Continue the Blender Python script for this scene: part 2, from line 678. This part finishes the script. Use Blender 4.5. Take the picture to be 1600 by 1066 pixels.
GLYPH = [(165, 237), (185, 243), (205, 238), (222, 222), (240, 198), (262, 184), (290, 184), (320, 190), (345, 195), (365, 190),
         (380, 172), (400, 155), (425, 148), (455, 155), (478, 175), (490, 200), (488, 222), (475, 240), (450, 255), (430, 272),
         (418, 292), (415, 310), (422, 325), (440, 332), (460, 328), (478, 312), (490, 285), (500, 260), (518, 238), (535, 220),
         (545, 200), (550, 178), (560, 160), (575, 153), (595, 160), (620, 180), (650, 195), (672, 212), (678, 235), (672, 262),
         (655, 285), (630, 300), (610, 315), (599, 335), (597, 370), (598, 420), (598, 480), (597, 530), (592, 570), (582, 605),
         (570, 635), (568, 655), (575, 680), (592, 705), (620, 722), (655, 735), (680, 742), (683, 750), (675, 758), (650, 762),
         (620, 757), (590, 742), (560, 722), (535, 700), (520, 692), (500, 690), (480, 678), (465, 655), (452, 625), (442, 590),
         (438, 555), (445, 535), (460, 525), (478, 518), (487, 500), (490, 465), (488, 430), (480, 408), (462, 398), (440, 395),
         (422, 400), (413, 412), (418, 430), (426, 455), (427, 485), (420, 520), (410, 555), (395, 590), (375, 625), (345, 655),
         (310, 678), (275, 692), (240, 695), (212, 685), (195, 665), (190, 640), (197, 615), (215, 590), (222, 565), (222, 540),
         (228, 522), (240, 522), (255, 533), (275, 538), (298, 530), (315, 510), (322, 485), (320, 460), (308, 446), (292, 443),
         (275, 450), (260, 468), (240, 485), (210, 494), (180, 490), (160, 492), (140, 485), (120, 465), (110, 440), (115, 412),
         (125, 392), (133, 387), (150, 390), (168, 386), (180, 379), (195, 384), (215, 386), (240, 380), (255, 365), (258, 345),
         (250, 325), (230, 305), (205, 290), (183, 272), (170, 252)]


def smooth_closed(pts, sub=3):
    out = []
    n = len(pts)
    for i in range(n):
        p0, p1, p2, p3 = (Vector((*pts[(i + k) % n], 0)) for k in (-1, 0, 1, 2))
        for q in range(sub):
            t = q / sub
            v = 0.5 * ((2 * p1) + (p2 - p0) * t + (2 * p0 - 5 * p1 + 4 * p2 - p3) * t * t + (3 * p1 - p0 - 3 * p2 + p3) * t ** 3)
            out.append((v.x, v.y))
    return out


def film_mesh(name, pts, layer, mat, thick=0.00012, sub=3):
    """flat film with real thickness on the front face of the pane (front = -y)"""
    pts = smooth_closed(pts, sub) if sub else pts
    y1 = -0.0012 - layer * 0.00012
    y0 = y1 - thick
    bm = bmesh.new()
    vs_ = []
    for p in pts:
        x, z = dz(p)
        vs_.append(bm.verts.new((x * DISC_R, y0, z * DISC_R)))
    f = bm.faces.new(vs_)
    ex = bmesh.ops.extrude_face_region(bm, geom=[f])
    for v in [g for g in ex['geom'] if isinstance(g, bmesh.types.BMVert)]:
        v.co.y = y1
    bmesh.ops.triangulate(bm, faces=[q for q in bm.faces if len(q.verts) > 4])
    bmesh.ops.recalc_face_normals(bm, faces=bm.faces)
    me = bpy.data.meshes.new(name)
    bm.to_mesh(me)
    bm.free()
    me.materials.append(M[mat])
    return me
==
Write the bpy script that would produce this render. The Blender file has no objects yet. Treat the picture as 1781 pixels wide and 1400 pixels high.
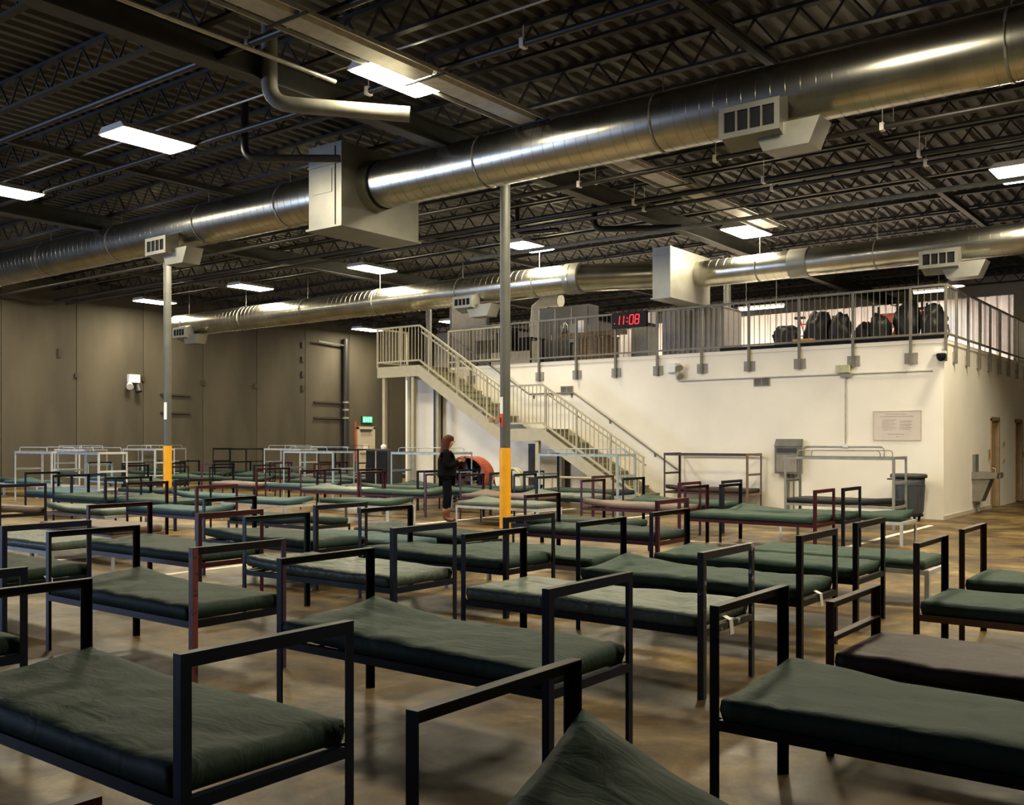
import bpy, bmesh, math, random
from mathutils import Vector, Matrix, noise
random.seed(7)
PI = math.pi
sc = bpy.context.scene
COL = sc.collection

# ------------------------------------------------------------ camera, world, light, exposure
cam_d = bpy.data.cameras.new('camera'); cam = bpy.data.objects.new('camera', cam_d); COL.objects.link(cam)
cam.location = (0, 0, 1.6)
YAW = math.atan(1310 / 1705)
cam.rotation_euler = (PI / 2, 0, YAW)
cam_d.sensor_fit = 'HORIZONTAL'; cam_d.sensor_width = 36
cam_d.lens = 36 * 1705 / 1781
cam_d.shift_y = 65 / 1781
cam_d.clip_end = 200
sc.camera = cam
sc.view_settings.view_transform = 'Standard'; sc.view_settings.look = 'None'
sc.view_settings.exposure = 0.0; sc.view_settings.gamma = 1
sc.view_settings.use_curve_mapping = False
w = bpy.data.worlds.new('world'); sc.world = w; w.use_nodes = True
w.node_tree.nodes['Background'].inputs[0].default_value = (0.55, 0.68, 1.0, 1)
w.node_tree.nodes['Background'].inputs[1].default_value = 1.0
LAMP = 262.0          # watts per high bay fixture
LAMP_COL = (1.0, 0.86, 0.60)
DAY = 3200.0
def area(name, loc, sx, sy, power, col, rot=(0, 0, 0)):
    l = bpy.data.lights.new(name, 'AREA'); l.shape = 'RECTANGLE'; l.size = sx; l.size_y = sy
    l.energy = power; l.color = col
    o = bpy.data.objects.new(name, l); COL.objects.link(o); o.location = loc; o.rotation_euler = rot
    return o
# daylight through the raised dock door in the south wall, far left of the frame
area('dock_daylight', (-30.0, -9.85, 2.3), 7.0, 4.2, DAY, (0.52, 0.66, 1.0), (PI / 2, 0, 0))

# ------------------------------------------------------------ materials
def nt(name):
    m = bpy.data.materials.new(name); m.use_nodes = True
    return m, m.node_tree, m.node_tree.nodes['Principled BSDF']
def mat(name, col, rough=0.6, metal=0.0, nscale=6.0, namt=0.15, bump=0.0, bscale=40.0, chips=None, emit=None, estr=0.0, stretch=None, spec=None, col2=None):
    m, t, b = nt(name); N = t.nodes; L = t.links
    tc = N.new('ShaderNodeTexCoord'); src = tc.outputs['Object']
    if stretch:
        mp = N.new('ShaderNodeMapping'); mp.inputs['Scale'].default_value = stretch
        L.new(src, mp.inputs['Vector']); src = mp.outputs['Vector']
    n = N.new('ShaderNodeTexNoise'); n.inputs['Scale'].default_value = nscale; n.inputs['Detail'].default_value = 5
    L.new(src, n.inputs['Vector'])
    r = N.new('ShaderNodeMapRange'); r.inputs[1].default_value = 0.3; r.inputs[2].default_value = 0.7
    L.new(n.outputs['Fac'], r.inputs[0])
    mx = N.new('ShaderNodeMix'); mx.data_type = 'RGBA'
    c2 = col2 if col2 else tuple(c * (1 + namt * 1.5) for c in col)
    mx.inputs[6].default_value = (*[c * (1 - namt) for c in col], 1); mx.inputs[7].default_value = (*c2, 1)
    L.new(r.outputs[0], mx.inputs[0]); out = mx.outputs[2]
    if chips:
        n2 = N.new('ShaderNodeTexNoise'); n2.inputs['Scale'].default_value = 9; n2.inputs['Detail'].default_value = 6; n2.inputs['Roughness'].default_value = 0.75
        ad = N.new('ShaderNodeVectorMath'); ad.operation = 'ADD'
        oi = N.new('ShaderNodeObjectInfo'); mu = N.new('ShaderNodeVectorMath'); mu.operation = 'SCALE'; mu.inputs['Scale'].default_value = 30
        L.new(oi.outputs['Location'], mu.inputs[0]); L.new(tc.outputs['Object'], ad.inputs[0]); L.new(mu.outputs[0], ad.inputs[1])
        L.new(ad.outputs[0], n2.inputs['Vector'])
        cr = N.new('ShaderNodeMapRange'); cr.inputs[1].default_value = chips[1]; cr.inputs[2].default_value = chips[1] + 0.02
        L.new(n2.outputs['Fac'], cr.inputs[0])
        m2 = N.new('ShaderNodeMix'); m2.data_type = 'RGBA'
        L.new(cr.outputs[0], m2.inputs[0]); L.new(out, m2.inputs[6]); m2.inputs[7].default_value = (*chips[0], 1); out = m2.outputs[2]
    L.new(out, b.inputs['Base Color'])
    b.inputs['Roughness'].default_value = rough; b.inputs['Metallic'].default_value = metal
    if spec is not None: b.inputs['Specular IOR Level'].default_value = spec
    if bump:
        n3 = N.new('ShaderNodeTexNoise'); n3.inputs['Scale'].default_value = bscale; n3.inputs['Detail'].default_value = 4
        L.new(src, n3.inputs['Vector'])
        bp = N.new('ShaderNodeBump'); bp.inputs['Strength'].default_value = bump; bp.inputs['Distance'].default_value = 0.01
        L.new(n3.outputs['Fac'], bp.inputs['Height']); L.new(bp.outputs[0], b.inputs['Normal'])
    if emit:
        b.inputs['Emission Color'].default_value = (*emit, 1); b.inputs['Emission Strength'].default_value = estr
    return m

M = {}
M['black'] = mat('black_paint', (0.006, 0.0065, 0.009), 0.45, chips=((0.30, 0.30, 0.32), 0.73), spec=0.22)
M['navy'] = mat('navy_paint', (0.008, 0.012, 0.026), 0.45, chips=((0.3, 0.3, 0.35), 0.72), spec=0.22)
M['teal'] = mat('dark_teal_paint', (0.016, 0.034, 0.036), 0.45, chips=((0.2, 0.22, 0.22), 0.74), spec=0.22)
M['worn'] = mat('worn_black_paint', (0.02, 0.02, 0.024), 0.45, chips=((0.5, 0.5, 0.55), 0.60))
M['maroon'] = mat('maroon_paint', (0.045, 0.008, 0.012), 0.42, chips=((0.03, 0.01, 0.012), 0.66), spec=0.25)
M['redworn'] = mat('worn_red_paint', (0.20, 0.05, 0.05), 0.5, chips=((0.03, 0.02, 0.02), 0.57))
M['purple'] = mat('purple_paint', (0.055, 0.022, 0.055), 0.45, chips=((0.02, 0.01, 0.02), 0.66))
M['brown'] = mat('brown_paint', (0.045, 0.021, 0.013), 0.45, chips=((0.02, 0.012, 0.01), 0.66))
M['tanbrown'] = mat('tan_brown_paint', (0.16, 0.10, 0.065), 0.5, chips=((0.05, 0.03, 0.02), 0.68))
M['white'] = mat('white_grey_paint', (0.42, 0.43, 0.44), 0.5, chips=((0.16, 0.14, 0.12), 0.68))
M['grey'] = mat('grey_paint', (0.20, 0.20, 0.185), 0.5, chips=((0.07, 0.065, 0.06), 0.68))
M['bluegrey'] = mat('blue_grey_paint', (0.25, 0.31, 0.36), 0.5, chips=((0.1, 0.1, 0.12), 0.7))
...
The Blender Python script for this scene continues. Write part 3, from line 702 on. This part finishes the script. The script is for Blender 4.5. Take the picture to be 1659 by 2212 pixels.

What is required =>
Every line from the one containing "Write the bpy" to the one containing "COL = sc.collection" should be output exactly, both ends included. Nothing else goes in, and no pictures either.

Complete output =>
Write the bpy script that would produce this render. The Blender file has no objects yet. Treat the picture as 1781 pixels wide and 1400 pixels high.
import bpy, bmesh, math, random
from mathutils import Vector, Matrix, noise
random.seed(7)
PI = math.pi
sc = bpy.context.scene
COL = sc.collection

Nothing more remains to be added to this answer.